As I said earlier, if you’re going to include content that triggers intense emotions you can’t just throw those elements into your book wherever you need some shock or horror or a replacement for character development – you have to be intentional about your use of it or you risk hurting a large portion of your readers rather than carrying them with you. Poorly-handled rape and misogyny that is never examined or engaged with is akin to slapping a big sticker on your book that says, “Hey ladies, this book isn’t written for you!” This isn’t because we never want to read rape. Sure, some women prefer to avoid it because why read about it in your escapism when you can just live that in the real world, but there are also many women happy to engage with such heavy topics for a variety of reasons. My debut, WE RIDE THE STORM, contains a rape scene I included after much thought and consideration, a deliberate choice to engage with the complexities of how such violence would appear to a non-patriarchal culture. Its aftermath is still being dealt with by the characters three books later in a variety of small ways, because that’s what real life is like. On the flip side, if you just throw rape (or anything else heavy) in without engaging narratively with it in any way, just to show a character is bad or to give a male character motivation to get revenge then you’ve done nothing but perpetuate the hurts of that violence upon your readers.

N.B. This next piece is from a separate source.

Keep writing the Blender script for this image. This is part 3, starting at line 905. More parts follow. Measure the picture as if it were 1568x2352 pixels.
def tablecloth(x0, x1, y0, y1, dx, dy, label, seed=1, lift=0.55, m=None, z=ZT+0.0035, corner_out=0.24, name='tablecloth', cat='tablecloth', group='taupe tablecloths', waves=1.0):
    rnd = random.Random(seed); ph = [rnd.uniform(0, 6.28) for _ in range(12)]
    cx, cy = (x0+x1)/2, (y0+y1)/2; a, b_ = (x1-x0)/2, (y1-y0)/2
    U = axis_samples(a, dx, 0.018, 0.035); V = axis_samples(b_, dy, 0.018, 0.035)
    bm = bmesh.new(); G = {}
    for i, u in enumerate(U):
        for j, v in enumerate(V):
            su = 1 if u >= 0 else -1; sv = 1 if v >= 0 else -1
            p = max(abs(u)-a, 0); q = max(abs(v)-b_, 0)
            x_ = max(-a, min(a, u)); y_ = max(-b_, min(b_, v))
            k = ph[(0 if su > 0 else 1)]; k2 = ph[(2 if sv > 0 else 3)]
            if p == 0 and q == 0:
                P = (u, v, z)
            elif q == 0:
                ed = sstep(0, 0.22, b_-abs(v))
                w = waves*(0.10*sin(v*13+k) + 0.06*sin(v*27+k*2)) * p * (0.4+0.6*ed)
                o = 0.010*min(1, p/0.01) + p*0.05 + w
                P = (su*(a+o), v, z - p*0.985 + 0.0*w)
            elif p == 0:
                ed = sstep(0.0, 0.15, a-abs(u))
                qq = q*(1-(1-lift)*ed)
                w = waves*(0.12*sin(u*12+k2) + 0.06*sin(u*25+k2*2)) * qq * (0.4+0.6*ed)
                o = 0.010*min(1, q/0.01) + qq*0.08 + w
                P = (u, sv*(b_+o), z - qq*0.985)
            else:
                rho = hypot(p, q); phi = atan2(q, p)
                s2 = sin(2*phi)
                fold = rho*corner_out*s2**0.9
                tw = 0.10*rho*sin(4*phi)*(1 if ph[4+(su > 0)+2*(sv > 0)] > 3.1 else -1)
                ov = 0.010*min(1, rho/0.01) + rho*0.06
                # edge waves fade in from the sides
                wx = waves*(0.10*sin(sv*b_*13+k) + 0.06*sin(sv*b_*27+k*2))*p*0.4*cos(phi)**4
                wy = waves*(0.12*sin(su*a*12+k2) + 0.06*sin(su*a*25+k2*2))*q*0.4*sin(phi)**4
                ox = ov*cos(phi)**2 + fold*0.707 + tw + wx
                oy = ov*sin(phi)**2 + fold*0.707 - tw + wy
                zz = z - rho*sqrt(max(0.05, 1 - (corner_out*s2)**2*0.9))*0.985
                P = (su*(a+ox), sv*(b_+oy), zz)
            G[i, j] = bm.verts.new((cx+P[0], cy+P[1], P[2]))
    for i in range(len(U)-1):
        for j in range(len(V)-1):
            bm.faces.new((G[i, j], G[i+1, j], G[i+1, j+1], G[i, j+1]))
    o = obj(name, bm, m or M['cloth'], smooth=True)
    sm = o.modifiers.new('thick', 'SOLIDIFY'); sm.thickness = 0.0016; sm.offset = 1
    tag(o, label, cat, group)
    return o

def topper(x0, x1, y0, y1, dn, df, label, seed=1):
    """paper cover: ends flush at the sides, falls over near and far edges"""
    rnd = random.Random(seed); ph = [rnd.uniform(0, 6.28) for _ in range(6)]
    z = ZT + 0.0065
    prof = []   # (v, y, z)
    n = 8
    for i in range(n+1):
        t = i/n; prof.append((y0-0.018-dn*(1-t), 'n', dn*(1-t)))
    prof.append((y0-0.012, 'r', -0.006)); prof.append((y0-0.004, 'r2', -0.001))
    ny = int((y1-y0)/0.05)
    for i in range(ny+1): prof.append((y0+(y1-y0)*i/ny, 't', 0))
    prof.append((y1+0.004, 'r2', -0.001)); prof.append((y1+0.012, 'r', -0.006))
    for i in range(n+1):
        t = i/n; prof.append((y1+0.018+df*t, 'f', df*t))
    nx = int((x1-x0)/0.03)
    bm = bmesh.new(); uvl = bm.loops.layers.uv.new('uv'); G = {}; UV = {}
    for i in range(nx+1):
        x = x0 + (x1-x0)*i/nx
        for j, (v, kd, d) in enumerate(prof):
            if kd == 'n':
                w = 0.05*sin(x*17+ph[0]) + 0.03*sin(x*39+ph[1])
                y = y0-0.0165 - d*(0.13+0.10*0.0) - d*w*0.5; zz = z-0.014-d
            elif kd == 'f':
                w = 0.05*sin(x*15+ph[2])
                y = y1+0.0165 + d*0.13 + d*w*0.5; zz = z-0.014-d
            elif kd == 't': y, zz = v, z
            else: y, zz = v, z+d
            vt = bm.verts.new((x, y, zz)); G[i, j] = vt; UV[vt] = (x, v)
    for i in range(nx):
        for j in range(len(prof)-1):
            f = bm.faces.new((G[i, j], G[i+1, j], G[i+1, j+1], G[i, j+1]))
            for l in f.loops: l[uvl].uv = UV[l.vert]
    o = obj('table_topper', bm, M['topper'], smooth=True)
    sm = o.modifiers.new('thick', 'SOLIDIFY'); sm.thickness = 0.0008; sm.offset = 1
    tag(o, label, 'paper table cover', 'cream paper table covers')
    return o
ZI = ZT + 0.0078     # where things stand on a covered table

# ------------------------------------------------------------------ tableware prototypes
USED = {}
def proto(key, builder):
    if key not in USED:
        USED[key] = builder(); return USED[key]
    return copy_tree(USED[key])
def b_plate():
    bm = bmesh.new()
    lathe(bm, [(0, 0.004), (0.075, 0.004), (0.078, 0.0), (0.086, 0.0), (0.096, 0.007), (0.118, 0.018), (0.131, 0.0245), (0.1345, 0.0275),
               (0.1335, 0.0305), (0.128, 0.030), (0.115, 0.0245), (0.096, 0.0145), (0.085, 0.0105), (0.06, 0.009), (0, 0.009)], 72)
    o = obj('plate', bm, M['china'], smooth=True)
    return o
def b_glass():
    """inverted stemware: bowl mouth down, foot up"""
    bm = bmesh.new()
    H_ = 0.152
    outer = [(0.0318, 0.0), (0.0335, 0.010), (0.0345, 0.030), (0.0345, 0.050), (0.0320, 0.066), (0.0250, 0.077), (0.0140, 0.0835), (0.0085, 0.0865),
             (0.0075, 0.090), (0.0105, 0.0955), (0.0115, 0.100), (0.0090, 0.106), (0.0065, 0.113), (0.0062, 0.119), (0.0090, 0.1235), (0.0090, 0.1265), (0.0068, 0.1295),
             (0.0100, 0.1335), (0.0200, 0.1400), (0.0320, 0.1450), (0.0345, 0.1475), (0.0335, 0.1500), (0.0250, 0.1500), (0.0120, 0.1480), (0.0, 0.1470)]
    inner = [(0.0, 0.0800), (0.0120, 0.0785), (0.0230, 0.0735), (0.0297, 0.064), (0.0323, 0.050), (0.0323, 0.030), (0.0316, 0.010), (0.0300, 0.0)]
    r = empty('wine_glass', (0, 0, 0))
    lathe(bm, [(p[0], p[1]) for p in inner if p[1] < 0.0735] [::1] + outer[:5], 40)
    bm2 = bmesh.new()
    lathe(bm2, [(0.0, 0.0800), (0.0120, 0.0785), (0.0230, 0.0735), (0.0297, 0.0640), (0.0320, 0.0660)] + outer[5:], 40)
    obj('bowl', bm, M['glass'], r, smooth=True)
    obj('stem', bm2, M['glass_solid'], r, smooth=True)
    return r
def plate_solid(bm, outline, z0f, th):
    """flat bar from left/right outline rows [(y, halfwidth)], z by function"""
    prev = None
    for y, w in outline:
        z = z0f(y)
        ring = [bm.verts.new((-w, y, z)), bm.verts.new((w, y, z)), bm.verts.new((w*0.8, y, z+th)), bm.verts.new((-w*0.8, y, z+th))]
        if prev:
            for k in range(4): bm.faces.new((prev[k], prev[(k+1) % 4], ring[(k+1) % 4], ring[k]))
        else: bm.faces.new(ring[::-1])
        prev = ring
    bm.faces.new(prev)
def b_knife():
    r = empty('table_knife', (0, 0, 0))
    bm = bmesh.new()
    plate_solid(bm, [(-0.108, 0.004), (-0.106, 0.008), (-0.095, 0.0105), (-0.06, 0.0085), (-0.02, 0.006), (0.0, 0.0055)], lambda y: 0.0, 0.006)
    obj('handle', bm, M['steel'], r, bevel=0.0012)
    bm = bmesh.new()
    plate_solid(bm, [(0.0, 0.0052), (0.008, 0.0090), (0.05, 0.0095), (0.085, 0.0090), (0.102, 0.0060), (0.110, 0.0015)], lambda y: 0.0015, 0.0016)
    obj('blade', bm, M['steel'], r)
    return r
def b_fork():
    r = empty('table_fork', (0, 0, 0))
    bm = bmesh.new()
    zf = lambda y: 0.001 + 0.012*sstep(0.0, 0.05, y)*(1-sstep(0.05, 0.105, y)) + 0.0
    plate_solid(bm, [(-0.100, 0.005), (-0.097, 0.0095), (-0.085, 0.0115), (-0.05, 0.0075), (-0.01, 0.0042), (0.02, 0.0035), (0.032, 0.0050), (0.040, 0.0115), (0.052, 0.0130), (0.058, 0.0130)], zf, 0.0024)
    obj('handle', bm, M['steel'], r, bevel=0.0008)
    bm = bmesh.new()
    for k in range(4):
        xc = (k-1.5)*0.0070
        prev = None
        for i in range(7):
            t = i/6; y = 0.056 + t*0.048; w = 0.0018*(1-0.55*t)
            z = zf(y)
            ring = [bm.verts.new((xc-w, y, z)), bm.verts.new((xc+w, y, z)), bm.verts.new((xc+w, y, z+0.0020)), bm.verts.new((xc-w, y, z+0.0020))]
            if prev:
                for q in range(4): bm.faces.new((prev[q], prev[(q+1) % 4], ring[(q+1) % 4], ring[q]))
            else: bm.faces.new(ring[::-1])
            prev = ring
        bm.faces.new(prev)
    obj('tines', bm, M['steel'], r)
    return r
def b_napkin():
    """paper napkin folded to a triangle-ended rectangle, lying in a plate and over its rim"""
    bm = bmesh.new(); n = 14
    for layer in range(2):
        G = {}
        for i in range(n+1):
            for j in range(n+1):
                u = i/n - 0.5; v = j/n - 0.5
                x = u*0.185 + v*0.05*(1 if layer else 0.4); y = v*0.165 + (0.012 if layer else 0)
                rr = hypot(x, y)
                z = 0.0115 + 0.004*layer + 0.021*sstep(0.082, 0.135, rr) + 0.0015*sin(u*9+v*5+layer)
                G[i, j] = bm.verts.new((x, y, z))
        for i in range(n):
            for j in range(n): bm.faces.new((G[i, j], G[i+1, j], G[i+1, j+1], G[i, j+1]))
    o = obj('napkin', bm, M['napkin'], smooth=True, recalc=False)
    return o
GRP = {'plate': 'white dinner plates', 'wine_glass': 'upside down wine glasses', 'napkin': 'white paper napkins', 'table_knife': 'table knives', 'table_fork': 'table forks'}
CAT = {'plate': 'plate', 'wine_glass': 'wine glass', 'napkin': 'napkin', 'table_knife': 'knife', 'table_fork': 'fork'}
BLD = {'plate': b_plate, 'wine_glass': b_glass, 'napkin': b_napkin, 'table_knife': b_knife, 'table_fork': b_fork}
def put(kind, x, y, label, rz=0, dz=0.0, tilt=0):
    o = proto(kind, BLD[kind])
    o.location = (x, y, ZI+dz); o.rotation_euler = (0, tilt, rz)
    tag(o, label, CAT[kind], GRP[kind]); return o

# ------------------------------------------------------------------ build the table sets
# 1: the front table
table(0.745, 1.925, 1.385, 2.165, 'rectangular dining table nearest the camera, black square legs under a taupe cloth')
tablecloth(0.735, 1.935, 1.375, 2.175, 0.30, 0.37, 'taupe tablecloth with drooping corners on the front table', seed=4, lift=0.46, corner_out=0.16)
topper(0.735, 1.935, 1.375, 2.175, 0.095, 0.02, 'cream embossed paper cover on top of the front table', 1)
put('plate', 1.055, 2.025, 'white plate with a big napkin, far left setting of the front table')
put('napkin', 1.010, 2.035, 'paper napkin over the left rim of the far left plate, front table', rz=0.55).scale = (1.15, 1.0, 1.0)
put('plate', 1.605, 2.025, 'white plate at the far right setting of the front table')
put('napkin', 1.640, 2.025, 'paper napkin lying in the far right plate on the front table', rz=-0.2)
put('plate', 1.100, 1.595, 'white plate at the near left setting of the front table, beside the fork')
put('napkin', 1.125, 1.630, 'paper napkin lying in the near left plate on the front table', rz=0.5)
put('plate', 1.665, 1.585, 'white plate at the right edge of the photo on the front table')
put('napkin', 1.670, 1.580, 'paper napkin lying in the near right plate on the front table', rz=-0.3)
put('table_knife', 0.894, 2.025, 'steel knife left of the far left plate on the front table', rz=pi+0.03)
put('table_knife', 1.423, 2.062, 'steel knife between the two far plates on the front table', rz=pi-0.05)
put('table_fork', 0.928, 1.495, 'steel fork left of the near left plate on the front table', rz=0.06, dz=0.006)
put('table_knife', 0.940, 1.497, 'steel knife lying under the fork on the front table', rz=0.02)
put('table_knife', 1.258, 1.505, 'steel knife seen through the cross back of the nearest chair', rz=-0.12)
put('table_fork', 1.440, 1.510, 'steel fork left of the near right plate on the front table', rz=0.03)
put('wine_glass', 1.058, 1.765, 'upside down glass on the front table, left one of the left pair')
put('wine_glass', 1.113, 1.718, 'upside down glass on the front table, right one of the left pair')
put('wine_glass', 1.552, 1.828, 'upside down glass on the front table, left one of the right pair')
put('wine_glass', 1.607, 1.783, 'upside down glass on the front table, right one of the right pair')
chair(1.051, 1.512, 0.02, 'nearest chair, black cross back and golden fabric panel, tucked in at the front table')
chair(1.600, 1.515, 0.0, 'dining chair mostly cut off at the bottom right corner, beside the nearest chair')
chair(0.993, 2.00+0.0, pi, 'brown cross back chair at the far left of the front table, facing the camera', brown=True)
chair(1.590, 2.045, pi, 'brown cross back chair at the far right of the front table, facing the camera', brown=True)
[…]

Most of the time this is either accidental or the result of failing to examine the reason for your choice, and yes, often, your own biases. We regurgitate a lot of ideas and tropes from the media we consume and our media is overwhelmingly violent toward women (among other minorities), so it’s easy to include it without thought, just as we are as a society often still include ableist language without thinking about it. But just because we meant no harm doesn’t mean we didn’t do harm. And throwing acts that trigger intense emotions in without engaging meaningfully and intentionally with them is breaking the unspoken authorial promise that you will keep your readers safe even as you guide them through what could still be the most blood-soaked, grim tome imaginable.

When it comes to critique about such elements in your work, someone not liking it is not on the same level as not liking your setting or your characters or most other things about your book. There is “this wasn’t for me” and there’s “this is actively harmful to me or others in my community”, and reviewers have a responsibility to the people who read their reviews to make this clear. This is not an attack, but it may be a moment for personal growth where you can work to break down the biases that led you to think the decision you made was ok in the first place. Sexual violence may be common in the media you consume, but someone else’s mistakes aren’t an excuse to shrug off critique and tell yourself that anyone complaining about its inclusion in your books is just a pearl-clutching wimp who should go read some romance or something.

I want to read grimdark. I want to read about antiheroes. I want to read books that challenge me, but violence for the sake of violence isn’t challenging. At best it’s lazy and boring, at worst it’s actively hurtful, and shouting “but it’s fiction!” or “but historical accuracy!” does not make that less true. Be deliberate. Be intentional. Engage with the darkness you choose to include or just leave it out. You can keep readers interested without blood. You can give characters motivation without suffering. You can show that guy is really really evil without rape.